* begin MATERIAL FOR THIS EXERCISE *

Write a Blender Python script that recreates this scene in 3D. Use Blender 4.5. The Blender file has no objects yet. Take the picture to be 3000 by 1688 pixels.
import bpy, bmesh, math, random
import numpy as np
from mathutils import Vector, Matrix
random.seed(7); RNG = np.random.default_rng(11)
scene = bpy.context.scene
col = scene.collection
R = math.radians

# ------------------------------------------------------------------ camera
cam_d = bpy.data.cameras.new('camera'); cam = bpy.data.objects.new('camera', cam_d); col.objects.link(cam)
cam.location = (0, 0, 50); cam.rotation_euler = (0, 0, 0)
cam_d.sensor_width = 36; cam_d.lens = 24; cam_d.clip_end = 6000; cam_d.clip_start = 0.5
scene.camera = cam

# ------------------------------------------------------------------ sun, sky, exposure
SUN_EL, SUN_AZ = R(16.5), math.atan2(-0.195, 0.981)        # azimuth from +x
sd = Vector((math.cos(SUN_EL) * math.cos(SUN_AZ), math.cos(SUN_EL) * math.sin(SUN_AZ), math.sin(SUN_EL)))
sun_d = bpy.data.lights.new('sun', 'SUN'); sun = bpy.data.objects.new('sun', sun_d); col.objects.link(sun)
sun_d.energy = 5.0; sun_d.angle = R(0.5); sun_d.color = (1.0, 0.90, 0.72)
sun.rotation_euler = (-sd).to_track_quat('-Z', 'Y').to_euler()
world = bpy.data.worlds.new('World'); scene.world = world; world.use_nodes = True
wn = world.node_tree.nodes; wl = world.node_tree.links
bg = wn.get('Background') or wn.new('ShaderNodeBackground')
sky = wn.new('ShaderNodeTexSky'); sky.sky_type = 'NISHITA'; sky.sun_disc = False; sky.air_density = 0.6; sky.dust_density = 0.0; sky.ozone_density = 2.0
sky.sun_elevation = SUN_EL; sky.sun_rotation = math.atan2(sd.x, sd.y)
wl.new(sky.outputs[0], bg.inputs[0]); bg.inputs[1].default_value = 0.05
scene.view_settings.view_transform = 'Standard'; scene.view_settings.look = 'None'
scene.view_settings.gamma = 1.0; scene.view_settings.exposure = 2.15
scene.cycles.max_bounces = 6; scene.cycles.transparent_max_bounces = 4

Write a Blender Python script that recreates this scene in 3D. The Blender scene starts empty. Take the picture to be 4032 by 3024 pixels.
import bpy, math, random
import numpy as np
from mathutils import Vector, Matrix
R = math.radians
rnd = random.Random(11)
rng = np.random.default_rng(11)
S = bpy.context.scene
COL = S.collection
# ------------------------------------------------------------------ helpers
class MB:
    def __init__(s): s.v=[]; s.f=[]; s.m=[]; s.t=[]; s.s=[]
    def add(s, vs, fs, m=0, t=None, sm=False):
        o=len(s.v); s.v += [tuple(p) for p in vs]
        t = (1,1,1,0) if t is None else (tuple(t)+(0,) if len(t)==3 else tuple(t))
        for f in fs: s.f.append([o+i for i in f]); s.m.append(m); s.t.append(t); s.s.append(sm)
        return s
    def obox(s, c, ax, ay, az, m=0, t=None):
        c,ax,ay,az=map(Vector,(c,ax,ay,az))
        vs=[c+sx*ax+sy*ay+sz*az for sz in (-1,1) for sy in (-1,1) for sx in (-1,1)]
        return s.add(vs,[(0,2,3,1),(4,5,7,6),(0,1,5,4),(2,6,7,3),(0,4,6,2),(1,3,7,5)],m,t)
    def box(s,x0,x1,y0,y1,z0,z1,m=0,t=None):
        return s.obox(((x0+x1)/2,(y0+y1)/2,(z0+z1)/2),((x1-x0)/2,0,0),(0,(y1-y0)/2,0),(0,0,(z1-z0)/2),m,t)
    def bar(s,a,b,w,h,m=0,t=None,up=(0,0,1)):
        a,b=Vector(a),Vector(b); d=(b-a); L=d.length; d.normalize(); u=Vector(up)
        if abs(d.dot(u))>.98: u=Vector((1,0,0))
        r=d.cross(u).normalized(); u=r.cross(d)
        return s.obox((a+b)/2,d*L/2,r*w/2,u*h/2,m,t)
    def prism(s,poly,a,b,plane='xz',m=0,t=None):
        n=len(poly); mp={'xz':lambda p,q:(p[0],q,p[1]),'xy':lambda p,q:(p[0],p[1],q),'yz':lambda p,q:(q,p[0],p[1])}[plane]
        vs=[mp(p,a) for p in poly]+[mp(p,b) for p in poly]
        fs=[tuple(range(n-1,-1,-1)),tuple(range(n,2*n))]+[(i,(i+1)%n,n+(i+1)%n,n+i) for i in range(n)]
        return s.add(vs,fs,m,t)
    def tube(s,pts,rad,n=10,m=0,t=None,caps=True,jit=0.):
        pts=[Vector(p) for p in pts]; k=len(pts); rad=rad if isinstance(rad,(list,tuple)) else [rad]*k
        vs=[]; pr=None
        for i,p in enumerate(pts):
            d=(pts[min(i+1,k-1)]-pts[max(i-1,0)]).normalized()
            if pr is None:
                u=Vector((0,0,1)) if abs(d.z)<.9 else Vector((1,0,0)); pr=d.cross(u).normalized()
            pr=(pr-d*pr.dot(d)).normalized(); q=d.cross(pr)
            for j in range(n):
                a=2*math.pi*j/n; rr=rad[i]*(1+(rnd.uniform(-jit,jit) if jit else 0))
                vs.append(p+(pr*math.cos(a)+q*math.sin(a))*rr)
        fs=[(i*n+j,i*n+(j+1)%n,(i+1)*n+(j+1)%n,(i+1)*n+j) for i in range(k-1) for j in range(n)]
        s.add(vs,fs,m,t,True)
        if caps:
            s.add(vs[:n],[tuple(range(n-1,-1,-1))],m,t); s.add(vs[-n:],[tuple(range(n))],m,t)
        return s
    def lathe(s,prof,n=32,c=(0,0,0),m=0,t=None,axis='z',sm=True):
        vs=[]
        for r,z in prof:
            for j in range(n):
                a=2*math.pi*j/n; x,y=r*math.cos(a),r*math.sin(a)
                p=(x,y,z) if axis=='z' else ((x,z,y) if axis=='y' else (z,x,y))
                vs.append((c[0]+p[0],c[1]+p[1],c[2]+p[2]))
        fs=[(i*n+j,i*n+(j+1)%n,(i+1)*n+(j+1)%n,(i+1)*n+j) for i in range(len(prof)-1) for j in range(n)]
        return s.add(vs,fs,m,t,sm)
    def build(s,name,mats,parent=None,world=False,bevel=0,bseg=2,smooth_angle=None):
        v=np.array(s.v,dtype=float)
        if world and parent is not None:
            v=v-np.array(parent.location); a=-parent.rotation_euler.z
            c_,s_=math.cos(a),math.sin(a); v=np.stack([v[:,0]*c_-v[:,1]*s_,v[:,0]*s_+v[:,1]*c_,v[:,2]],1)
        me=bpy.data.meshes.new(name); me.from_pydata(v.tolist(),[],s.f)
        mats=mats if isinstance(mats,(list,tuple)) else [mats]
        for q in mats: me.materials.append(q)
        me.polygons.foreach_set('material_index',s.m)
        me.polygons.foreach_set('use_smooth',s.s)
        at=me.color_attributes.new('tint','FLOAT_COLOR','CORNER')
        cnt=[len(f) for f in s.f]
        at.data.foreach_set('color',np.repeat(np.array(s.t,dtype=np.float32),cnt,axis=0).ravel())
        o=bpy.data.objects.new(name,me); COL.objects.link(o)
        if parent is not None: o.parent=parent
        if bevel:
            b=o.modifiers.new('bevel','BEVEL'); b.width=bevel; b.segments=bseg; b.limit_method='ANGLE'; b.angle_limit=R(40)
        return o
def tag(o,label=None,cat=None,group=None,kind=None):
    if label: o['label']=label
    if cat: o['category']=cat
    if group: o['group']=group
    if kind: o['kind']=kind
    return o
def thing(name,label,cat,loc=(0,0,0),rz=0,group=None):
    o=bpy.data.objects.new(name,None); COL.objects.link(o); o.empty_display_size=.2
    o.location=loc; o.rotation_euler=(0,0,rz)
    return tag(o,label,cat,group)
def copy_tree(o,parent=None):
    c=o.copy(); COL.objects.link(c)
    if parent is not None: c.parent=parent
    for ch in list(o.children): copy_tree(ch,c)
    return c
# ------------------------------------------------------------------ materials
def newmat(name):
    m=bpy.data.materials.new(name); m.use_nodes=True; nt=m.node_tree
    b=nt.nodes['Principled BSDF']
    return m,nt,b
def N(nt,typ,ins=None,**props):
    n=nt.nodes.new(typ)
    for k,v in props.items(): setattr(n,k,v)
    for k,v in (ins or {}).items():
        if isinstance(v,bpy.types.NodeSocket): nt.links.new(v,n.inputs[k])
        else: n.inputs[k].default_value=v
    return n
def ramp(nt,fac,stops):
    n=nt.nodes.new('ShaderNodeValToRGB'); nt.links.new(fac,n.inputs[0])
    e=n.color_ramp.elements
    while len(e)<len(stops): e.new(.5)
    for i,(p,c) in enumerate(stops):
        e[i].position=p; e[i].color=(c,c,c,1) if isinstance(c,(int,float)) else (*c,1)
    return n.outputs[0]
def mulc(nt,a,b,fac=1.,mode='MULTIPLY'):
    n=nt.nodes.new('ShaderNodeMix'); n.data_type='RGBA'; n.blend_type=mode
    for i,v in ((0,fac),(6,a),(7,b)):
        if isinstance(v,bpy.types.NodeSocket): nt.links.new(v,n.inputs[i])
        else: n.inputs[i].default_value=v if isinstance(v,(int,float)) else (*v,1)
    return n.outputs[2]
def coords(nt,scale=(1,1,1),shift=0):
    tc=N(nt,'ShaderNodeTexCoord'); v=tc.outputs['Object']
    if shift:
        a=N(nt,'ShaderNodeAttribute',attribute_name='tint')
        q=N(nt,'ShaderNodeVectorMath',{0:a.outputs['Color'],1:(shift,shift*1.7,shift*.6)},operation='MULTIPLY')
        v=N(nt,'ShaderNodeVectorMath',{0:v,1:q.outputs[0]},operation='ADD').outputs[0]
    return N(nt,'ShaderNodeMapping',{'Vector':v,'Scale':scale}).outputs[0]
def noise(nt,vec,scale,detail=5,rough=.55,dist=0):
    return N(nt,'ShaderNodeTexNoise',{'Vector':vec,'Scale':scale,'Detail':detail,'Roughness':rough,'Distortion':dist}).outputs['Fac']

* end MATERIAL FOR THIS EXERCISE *

-- STATED EXERCISE --
Repeat the lines from the first one in the records through the line containing "scene.camera = cam", exactly as written, and nothing else.

-- ANSWER BELOW --
Write a Blender Python script that recreates this scene in 3D. Use Blender 4.5. The Blender file has no objects yet. Take the picture to be 3000 by 1688 pixels.
import bpy, bmesh, math, random
import numpy as np
from mathutils import Vector, Matrix
random.seed(7); RNG = np.random.default_rng(11)
scene = bpy.context.scene
col = scene.collection
R = math.radians

# ------------------------------------------------------------------ camera
cam_d = bpy.data.cameras.new('camera'); cam = bpy.data.objects.new('camera', cam_d); col.objects.link(cam)
cam.location = (0, 0, 50); cam.rotation_euler = (0, 0, 0)
cam_d.sensor_width = 36; cam_d.lens = 24; cam_d.clip_end = 6000; cam_d.clip_start = 0.5
scene.camera = cam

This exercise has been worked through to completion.